La parola urta, è baluardo, ogni poeta deve trovare il suo modo. Qui il modo è la resistenza della memoria, la caparbietà a non dimenticare le scene crudeli, le bandiere straccione della rivolta – la rivolta è sempre, perché sempre è l’assuefazione – Vive di me la Storia, dell’immenso accumulo di macerie: cose distrutte, corpi dilaniati, spazzatura commerciale, avanzi di un benessere in cui stiamo comodi.

Lettera
(Battaglia di Nikolajewka)

Abbracciami, come vedi il mondo
mi ha tranciato l’osso
che sostiene la carne
per questo chiama da sotto i piedi
e mostra il vuoto
inesorabile dello squarcio

Attraverso le vene, prendimi,
prendi tutto quello che rimane

Se la mia faccia resta senza cielo
e gli ultimi sogni ad occhi aperti
soffocati nel fango
chiudili con la delicatezza della neve

e rivolgi il mio corpo
all’altezza del pianto

p. 39

Non è possibile, dunque, disquisire del senso metafisico dei centri commerciali senza aver ascoltato la Storia dei libri, dei superstiti, di quell’immenso archivio sonoro e visivo che è il novecento. Solo allora il vetro che ci separa dall’aria può farsi occasione della parola a capire che mondo abitiamo, gli inganni che ci abitano. Noi stessi inganni, immagini di una fotografia. Ed è questo dialogo sofferto tra ciò che è stato veramente, ciò che passa e l’impressione di abitare una fotografia, una realtà distante, che attraversa tutto il libro. Ma anche il rapporto tra l’essere singolo e l’appartenere a qualcuno attraverso l’arma della cura, dell’accoglienza, del contatto infine.

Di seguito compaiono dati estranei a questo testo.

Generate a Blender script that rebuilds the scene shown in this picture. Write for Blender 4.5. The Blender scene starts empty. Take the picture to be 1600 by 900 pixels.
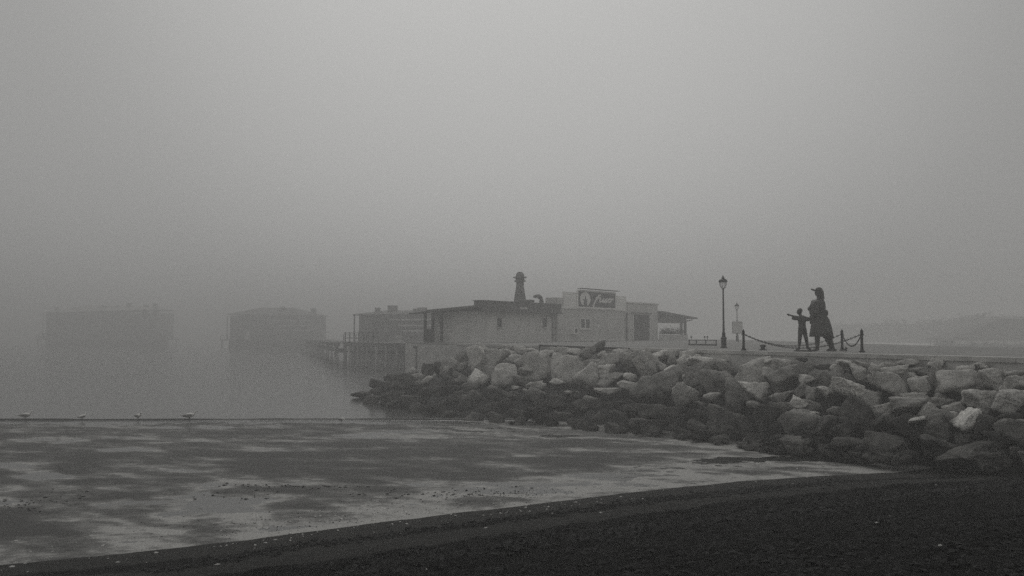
import bpy, bmesh, math, random
import numpy as np
from mathutils import Vector, Matrix
R = math.radians
random.seed(7)
sc = bpy.context.scene
COL = sc.collection

# ---------------------------------------------------------------- camera, sky, sun, exposure
F = 1400.0; CX = 800.0; CY = 450.0; CAMZ = 3.5
PITCH = math.atan(72.0 / F)
cam_d = bpy.data.cameras.new("camera"); cam = bpy.data.objects.new("camera", cam_d); COL.objects.link(cam)
cam_d.sensor_width = 36.0; cam_d.lens = 36.0 * F / 1600.0
cam_d.clip_start = 0.1; cam_d.clip_end = 6000
cam.location = (0, 0, CAMZ); cam.rotation_euler = (math.pi / 2 + PITCH, 0, 0)
sc.camera = cam

SUN_EL, SUN_AZ = 52.0, -4.0      # degrees; azimuth 0 is straight ahead (+Y)
world = bpy.data.worlds.new("World"); sc.world = world; world.use_nodes = True
wn, wl = world.node_tree.nodes, world.node_tree.links
wn.clear()
w_out = wn.new("ShaderNodeOutputWorld"); w_bg = wn.new("ShaderNodeBackground")
sky = wn.new("ShaderNodeTexSky"); sky.sky_type = 'NISHITA'; sky.sun_disc = False
sky.sun_elevation = R(SUN_EL); sky.sun_rotation = R(SUN_AZ)
sky.air_density = 1.0; sky.dust_density = 6.0; sky.ozone_density = 1.0
bw = wn.new("ShaderNodeRGBToBW"); wl.new(sky.outputs[0], bw.inputs[0])
# an even overcast layer laid over the sky: brighter overhead and round the hidden sun
geo = wn.new("ShaderNodeTexCoord")
dot = wn.new("ShaderNodeVectorMath"); dot.operation = 'DOT_PRODUCT'
gd = (math.sin(R(2)) * math.cos(R(24)), math.cos(R(2)) * math.cos(R(24)), math.sin(R(24)))
dot.inputs[1].default_value = gd
wl.new(geo.outputs['Generated'], dot.inputs[0])
gm = wn.new("ShaderNodeMath"); gm.operation = 'MULTIPLY_ADD'; gm.inputs[1].default_value = 0.5; gm.inputs[2].default_value = 0.5
wl.new(dot.outputs['Value'], gm.inputs[0])
gr_ = wn.new("ShaderNodeValToRGB"); gr_.color_ramp.interpolation = 'EASE'
ge = gr_.color_ramp.elements; ge[0].position = .25; ge[0].color = (1, 1, 1, 1); ge[1].position = 1.0; ge[1].color = (1, 1, 1, 1)
for p_, v_ in ((.55, .82), (.80, .58), (.86, .54), (.93, .66)):
    e_ = ge.new(p_); e_.color = (v_, v_, v_, 1)
wl.new(gm.outputs[0], gr_.inputs[0])
glow = wn.new("ShaderNodeMath"); glow.operation = 'MULTIPLY'; glow.inputs[1].default_value = 5.0
wl.new(gr_.outputs[0], glow.inputs[0])
nz = wn.new("ShaderNodeTexNoise"); nz.inputs['Scale'].default_value = 1.6; nz.inputs['Detail'].default_value = 3
wl.new(geo.outputs['Generated'], nz.inputs['Vector'])
nzr = wn.new("ShaderNodeMapRange"); nzr.inputs[3].default_value = 0.93; nzr.inputs[4].default_value = 1.07
wl.new(nz.outputs[0], nzr.inputs[0])
mulc = wn.new("ShaderNodeMath"); mulc.operation = 'MULTIPLY'
wl.new(glow.outputs[0], mulc.inputs[0]); wl.new(nzr.outputs[0], mulc.inputs[1])
mixc = wn.new("ShaderNodeMix"); mixc.data_type = 'FLOAT'; mixc.inputs[0].default_value = 0.82
wl.new(bw.outputs[0], mixc.inputs[2]); wl.new(mulc.outputs[0], mixc.inputs[3])
tint = wn.new("ShaderNodeVectorMath"); tint.operation = 'SCALE'; tint.inputs[0].default_value = (1.0, 0.997, 0.978)
wl.new(mixc.outputs[0], tint.inputs['Scale'])
wl.new(tint.outputs[0], w_bg.inputs['Color']); w_bg.inputs['Strength'].default_value = 0.10
wl.new(w_bg.outputs[0], w_out.inputs[0])

sun_d = bpy.data.lights.new("sun", 'SUN'); sun_d.energy = 0.5; sun_d.angle = R(35); sun_d.color = (1, 0.985, 0.95)
sun = bpy.data.objects.new("sun", sun_d); COL.objects.link(sun)
sdir = Vector((math.sin(R(SUN_AZ)) * math.cos(R(SUN_EL)), math.cos(R(SUN_AZ)) * math.cos(R(SUN_EL)), math.sin(R(SUN_EL))))
sun.rotation_euler = (-sdir).to_track_quat('-Z', 'Y').to_euler()

sc.view_settings.view_transform = 'Standard'; sc.view_settings.look = 'None'
sc.view_settings.exposure = -0.2; sc.view_settings.gamma = 1.0; sc.view_settings.use_curve_mapping = False
cy = sc.cycles
cy.use_denoising = False
try: cy.denoiser = 'OPENIMAGEDENOISE'
except Exception: pass
cy.max_bounces = 6; cy.diffuse_bounces = 2; cy.glossy_bounces = 3; cy.transmission_bounces = 3
cy.transparent_max_bounces = 6; cy.volume_bounces = 1
cy.caustics_reflective = False; cy.caustics_refractive = False
FOG_DENSITY = 0.0072

# ---------------------------------------------------------------- pixel <-> world
cp, sp_ = math.cos(PITCH), math.sin(PITCH)
def ray(px, py):
    x, u = (px - CX) / F, (CY - py) / F
    return Vector((x, cp - u * sp_, sp_ + u * cp))
def at(px, py, Y):
    d = ray(px, py); t = Y / d.y
    return Vector((d.x * t, Y, CAMZ + d.z * t))
def at_z(px, py, z):
    d = ray(px, py); t = (z - CAMZ) / d.z
    return Vector((d.x * t, d.y * t, z))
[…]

La poesia non può cambiare l’ordine
del dolore

Quella polvere non si poserà altrove,
piuttosto ricuce addosso la presenza
delle lapidi, insinuando al funambolo
che osa lo sguardo oltre la corda
che sovrasta le proprie rovine

Cercare ricordi, tra i muri anneriti
e le case abbandonate, noi tra le notti ancorate
con le unghie che vanno a fondo
ai bordi del materasso, avessimo visto i volti,
le madri tra i vuoti delle stanze,
avremmo un taglio più vistoso al collo
e come parole un filo di voce

Per questo lanciamo solo segnali di fumo
da posti sicuri e abbandonati

e se apriamo nascondigli
nutriamo un vuoto da formaldeide,
un lascito di brace che toglie il respiro

Lasciamo tepore, ma con parole di cenere
dopo ogni bivacco

p. 63

Questo libro, insomma, con serietà, è immerso nell’umano: noi, soli, e noi in mezzo agli altri, pensanti davanti alle azioni, pietosi, infine, verso noi stessi, gli altri, gli inganni di un tempo terribile.